Scenes as source code:
----------
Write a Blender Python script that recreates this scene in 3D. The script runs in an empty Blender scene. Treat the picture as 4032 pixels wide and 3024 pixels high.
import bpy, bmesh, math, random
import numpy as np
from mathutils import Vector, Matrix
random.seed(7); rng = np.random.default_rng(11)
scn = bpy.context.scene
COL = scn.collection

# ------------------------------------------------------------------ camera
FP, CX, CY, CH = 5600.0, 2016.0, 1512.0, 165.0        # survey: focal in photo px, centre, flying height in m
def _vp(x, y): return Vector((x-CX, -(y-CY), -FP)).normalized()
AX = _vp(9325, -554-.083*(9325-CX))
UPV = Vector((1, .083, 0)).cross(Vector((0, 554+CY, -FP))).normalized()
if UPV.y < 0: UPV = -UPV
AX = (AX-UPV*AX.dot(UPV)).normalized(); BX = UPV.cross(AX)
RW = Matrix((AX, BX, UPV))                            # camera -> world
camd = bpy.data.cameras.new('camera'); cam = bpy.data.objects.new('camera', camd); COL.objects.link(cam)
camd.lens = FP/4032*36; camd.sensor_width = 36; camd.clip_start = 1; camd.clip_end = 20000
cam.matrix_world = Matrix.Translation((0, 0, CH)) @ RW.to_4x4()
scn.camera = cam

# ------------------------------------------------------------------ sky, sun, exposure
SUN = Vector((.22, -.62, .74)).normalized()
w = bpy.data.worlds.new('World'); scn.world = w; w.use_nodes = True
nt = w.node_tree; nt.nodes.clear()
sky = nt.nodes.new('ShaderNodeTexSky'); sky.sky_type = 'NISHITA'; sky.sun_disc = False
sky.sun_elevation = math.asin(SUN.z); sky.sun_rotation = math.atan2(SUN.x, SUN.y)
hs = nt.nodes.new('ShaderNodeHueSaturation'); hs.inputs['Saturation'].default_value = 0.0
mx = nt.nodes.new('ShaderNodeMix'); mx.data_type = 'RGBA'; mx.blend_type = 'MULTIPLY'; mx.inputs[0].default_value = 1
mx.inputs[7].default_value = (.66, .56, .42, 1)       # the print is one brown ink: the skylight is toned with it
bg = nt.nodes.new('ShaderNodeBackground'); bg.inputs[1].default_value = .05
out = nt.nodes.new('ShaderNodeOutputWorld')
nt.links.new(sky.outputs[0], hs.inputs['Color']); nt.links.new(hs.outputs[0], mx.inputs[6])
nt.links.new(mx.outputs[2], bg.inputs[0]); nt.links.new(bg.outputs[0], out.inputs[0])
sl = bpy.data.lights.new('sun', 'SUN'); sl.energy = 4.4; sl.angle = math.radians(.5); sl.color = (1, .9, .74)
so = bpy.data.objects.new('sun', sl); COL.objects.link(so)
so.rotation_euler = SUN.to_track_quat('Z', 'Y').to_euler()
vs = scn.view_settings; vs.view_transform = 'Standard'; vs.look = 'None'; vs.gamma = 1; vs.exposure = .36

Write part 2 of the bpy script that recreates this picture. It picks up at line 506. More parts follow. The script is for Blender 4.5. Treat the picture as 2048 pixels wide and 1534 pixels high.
----------
- **Set task**:
Using the data above, print every record exactly as shown.

- **Result of this task**:
Write a Blender Python script that recreates this scene in 3D. The script runs in an empty Blender scene. Treat the picture as 4032 pixels wide and 3024 pixels high.
import bpy, bmesh, math, random
import numpy as np
from mathutils import Vector, Matrix
random.seed(7); rng = np.random.default_rng(11)
scn = bpy.context.scene
COL = scn.collection

# ------------------------------------------------------------------ camera
FP, CX, CY, CH = 5600.0, 2016.0, 1512.0, 165.0        # survey: focal in photo px, centre, flying height in m
def _vp(x, y): return Vector((x-CX, -(y-CY), -FP)).normalized()
AX = _vp(9325, -554-.083*(9325-CX))
UPV = Vector((1, .083, 0)).cross(Vector((0, 554+CY, -FP))).normalized()
if UPV.y < 0: UPV = -UPV
AX = (AX-UPV*AX.dot(UPV)).normalized(); BX = UPV.cross(AX)
RW = Matrix((AX, BX, UPV))                            # camera -> world
camd = bpy.data.cameras.new('camera'); cam = bpy.data.objects.new('camera', camd); COL.objects.link(cam)
camd.lens = FP/4032*36; camd.sensor_width = 36; camd.clip_start = 1; camd.clip_end = 20000
cam.matrix_world = Matrix.Translation((0, 0, CH)) @ RW.to_4x4()
scn.camera = cam

# ------------------------------------------------------------------ sky, sun, exposure
SUN = Vector((.22, -.62, .74)).normalized()
w = bpy.data.worlds.new('World'); scn.world = w; w.use_nodes = True
nt = w.node_tree; nt.nodes.clear()
sky = nt.nodes.new('ShaderNodeTexSky'); sky.sky_type = 'NISHITA'; sky.sun_disc = False
sky.sun_elevation = math.asin(SUN.z); sky.sun_rotation = math.atan2(SUN.x, SUN.y)
hs = nt.nodes.new('ShaderNodeHueSaturation'); hs.inputs['Saturation'].default_value = 0.0
mx = nt.nodes.new('ShaderNodeMix'); mx.data_type = 'RGBA'; mx.blend_type = 'MULTIPLY'; mx.inputs[0].default_value = 1
mx.inputs[7].default_value = (.66, .56, .42, 1)       # the print is one brown ink: the skylight is toned with it
bg = nt.nodes.new('ShaderNodeBackground'); bg.inputs[1].default_value = .05
out = nt.nodes.new('ShaderNodeOutputWorld')
nt.links.new(sky.outputs[0], hs.inputs['Color']); nt.links.new(hs.outputs[0], mx.inputs[6])
nt.links.new(mx.outputs[2], bg.inputs[0]); nt.links.new(bg.outputs[0], out.inputs[0])
sl = bpy.data.lights.new('sun', 'SUN'); sl.energy = 4.4; sl.angle = math.radians(.5); sl.color = (1, .9, .74)
so = bpy.data.objects.new('sun', sl); COL.objects.link(so)
so.rotation_euler = SUN.to_track_quat('Z', 'Y').to_euler()
vs = scn.view_settings; vs.view_transform = 'Standard'; vs.look = 'None'; vs.gamma = 1; vs.exposure = .36

Write part 2 of the bpy script that recreates this picture. It picks up at line 506. More parts follow. The script is for Blender 4.5. Treat the picture as 2048 pixels wide and 1534 pixels high.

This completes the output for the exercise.